Washington has been flailing around from the debt ceiling to the fiscal cliff. At this writing, there is still no budget. Contractors are confused about Obamacare and hindered by tax law. The sequester has cut into Federal work that the contractors had gotten in the past.

In our Giants feature story, EMCOR President and CEO Tony Guzzi describes the stagnation: “We’ve gone from a period of economic uncertainty to a period of political uncertainty. Until we clear up the fiscal mess and get a budget deal and clear up our energy policy with the Keystone pipeline, we have an opportunity with inexpensive natural gas, but we can’t take advantage of it politically.”

The continued gridlock and lack of substance from Washington has prevented most businesses from to committing to capital spending and additional hiring, says Clark Gey, president of Wayne Automatic Fire Sprinklers, Ocoee, Fla.

Many contractors are Subchapter S corporations, a structure that CONTRACTOR’s finance columnist Irving Blackman has been advocating for years as a way to pass corporate profits through to the owners without being taxed twice for corporate taxes and individual income taxes. It makes contractors, however, “wealthy individuals,” Gey notes.

“It is extremely sad and disappointing that many folks in Washington fail to understand that most small businesses are taxed as Subchapter S corporations,” Gey says. “Many in Washington mistake Subchapter S corporate taxes (paid on the owner’s personal return) as being ‘wealthy individuals’ rather than entrepreneurs.  If these same taxes were paid by C corporations, Washington would be in favor of making them ‘more competitive’ with other nations. This basic lack of understanding of corporate taxation is a fundamental impediment to meaningful tax reform.”

Then there is the confusion over the Affordable Care Act. A lot of businesses were probably treading water in 2012, waiting to see if the Supreme Court ruled that the individual mandate was constitutional.

Uncertainty over the ACA last year is being blamed for this year’s sluggishness. “It impeded the recovery,” Mark Zandi, a co-founder of Moody’s Economy.com, said recently in an article in the New York Times.

Although he’s not a Giant (except in the hearts and minds of those at CONTRACTOR) Plumbing-Heating-Cooling Contractors – National Association Vice President Kevin Tindall, Tindall & Ranson, Princeton, N.J., testified before Congress that many small businesses, including his own, can’t continue to absorb 9%-plus insurance premium increases every year.
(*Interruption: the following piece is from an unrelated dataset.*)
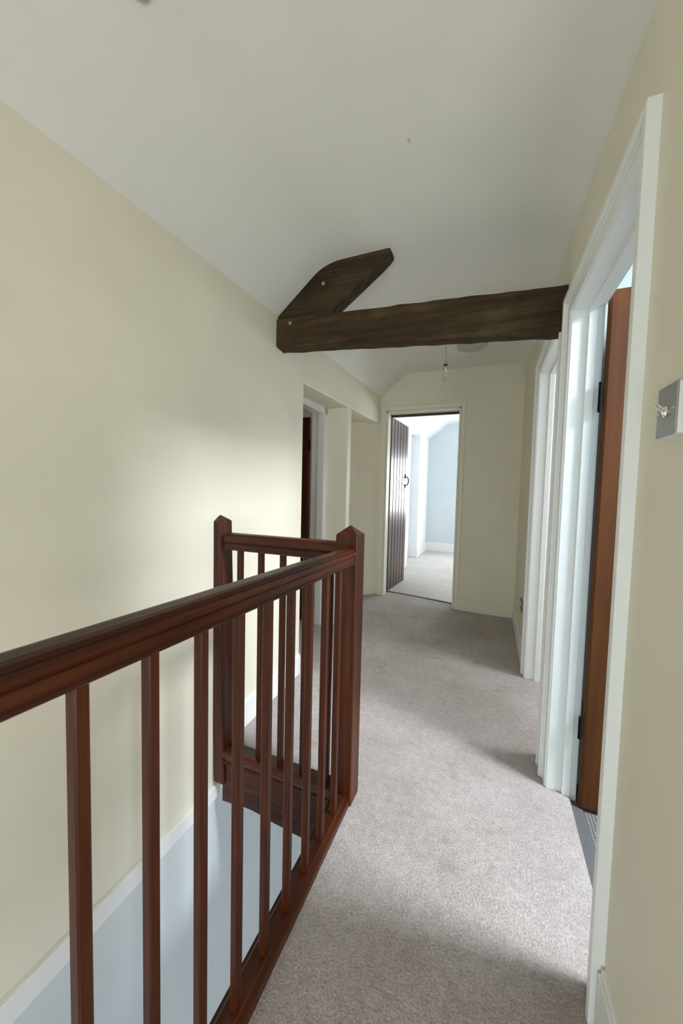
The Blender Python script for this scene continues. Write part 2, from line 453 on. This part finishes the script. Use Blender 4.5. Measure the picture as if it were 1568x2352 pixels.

In response to a question from Rep. Chris Collins (R-NY), Tindall was able to further describe the many uncertainties the Affordable Care Act is creating for small businesses. “We’re not being able to predict the cost of going forward,” Tindall said. “The implementation of the law was supposed to create a cost-controlling mechanism, but as a company, I haven’t seen that yet. … The biggest problem I have is that it is unpredictable.”

While pointing out the EMCOR is self-insured, Guzzi says he thinks Obamacare may keep some contractors growing.

“If you are a smaller contractor, you have a lot of decisions to make about how many full-time or part-time employees you’ll have or do you want to pay the penalty or not,” Guzzi says. “It will probably drive more people into consumer-driven health plans. For lower middle class people it’s going to be pretty painful and it’s sad. And as we go into 2016, the trade unions with their ‘Cadillac’ plans will get hit with taxes.”

Guzzi, however is hopeful on two fronts. If the U.S. fully exploits its oil and natural gas resources, it could improve our balance of payments by $250 billion a year, equivalent to 1%-2% of GDP.

“I think they are going to get a deal on fiscal side between now and August,” Guzzi says. “I think they are smart enough to realize that they are dragging down the economy. … With the energy situation that we have in the U.S., we should have great 20-year run. We’ve just got to get out of our own way.”